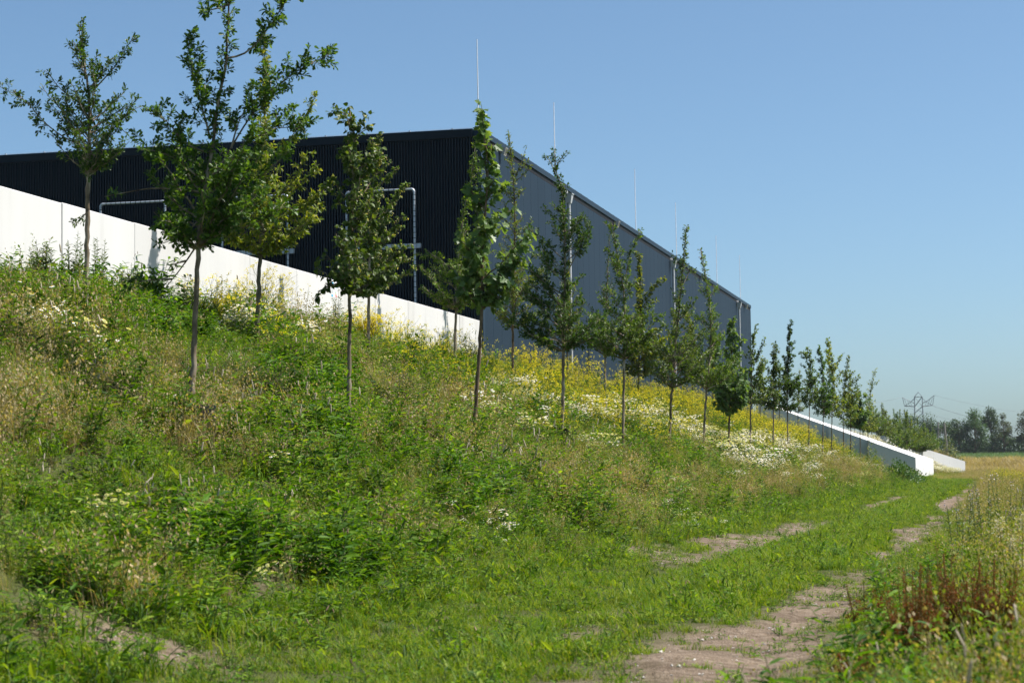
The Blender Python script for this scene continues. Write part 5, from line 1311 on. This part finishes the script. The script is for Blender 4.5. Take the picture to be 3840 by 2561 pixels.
for sy in (-1, 1):
    for sx in (-1, 1):
        b.tube([(sx * wv, sy * wv, 26), (sx * wv, sy * wv, 30.3)], .13, 4); b.tube([(sx * wv, sy * wv, 30.3), (0, 0, top)], .12, 4)
    b.tube([(-wv, sy * wv, 30.3), (wv, sy * wv, 30.3)], .11, 4); b.tube([(-wv, sy * wv, 26), (wv, sy * wv, 30.3)], .09, 4); b.tube([(wv, sy * wv, 26), (-wv, sy * wv, 30.3)], .09, 4)
b.build('head', M['steel'], pt)
for s in (-1, 1):
    b = MB(); tip = (s * 6.9, 0, 30.2 + .6 * (s > 0)); low = (s * 6.1, 0, 26.4)
    for sy in (-1, 1):
        b.tube([(s * wv, sy * wv, 26.0), (s * 4.4, sy * .8, 26.3), low], .17, 4); b.tube([(s * wv, sy * wv, 27.5), (s * 4.2, sy * .7, 28.6), tip], .12, 4)
        b.tube([(s * wv, sy * wv, 29.5), (s * 4.0, sy * .5, 27.6), low], .09, 4)
    b.tube([low, tip], .11, 4)
    for f in (.25, .5, .75): b.tube([(s * (wv + (6.1 - wv) * f), 0, 26.2), (s * (wv + (6.9 - wv) * (f + .1)), 0, 27.3 + 3.2 * f)], .08, 4)
    b.build('cross_arm', M['steel'], pt)
for k, (s0, z0, dx, dy, sag, lab) in enumerate(((6.1, 26.2, 120, 160, 10, 'lowest right power line sagging from the pylon'), (6.9, 30.8, 150, 160, 9, 'upper right power line from the pylon tip'), (-6.1, 26.2, 120, 160, 10, 'power line crossing behind the pylon to the right'),
                                               (-6.9, 30.2, -150, -100, 8, 'power line leading left from the pylon'))):
    t_ = np.linspace(0, 1, 24); b = MB(); b.tube(np.stack([px + s0 + dx * t_, py + dy * t_, zb + z0 - 4 * sag * t_ * (1 - t_) - 2.0 * t_], 1), .05 if k else .075, 4)
    tag(b.build('power_line', M['steel']), lab, 'power line', 'wires from the pylon')
# summer haze: thin even air round everything, the sky lies outside it
hm, nt, out = newmat('haze_air')
pv = nt.nodes.new('ShaderNodeVolumePrincipled'); pv.inputs['Color'].default_value = (.86, .93, 1.0, 1); pv.inputs['Density'].default_value = .00007
nt.links.new(pv.outputs[0], out.inputs['Volume'])
hb = MB(); hb.box((-260, -90, -3), (260, 1100, 60)); tag(hb.build('haze', hm), 'thin summer haze', kind='stuff')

..........

Written task: Output a faithful copy of the data, with each picture left out.

Completed task:
The Blender Python script for this scene continues. Write part 5, from line 1311 on. This part finishes the script. The script is for Blender 4.5. Take the picture to be 3840 by 2561 pixels.
for sy in (-1, 1):
    for sx in (-1, 1):
        b.tube([(sx * wv, sy * wv, 26), (sx * wv, sy * wv, 30.3)], .13, 4); b.tube([(sx * wv, sy * wv, 30.3), (0, 0, top)], .12, 4)
    b.tube([(-wv, sy * wv, 30.3), (wv, sy * wv, 30.3)], .11, 4); b.tube([(-wv, sy * wv, 26), (wv, sy * wv, 30.3)], .09, 4); b.tube([(wv, sy * wv, 26), (-wv, sy * wv, 30.3)], .09, 4)
b.build('head', M['steel'], pt)
for s in (-1, 1):
    b = MB(); tip = (s * 6.9, 0, 30.2 + .6 * (s > 0)); low = (s * 6.1, 0, 26.4)
    for sy in (-1, 1):
        b.tube([(s * wv, sy * wv, 26.0), (s * 4.4, sy * .8, 26.3), low], .17, 4); b.tube([(s * wv, sy * wv, 27.5), (s * 4.2, sy * .7, 28.6), tip], .12, 4)
        b.tube([(s * wv, sy * wv, 29.5), (s * 4.0, sy * .5, 27.6), low], .09, 4)
    b.tube([low, tip], .11, 4)
    for f in (.25, .5, .75): b.tube([(s * (wv + (6.1 - wv) * f), 0, 26.2), (s * (wv + (6.9 - wv) * (f + .1)), 0, 27.3 + 3.2 * f)], .08, 4)
    b.build('cross_arm', M['steel'], pt)
for k, (s0, z0, dx, dy, sag, lab) in enumerate(((6.1, 26.2, 120, 160, 10, 'lowest right power line sagging from the pylon'), (6.9, 30.8, 150, 160, 9, 'upper right power line from the pylon tip'), (-6.1, 26.2, 120, 160, 10, 'power line crossing behind the pylon to the right'),
                                               (-6.9, 30.2, -150, -100, 8, 'power line leading left from the pylon'))):
    t_ = np.linspace(0, 1, 24); b = MB(); b.tube(np.stack([px + s0 + dx * t_, py + dy * t_, zb + z0 - 4 * sag * t_ * (1 - t_) - 2.0 * t_], 1), .05 if k else .075, 4)
    tag(b.build('power_line', M['steel']), lab, 'power line', 'wires from the pylon')
# summer haze: thin even air round everything, the sky lies outside it
hm, nt, out = newmat('haze_air')
pv = nt.nodes.new('ShaderNodeVolumePrincipled'); pv.inputs['Color'].default_value = (.86, .93, 1.0, 1); pv.inputs['Density'].default_value = .00007
nt.links.new(pv.outputs[0], out.inputs['Volume'])
hb = MB(); hb.box((-260, -90, -3), (260, 1100, 60)); tag(hb.build('haze', hm), 'thin summer haze', kind='stuff')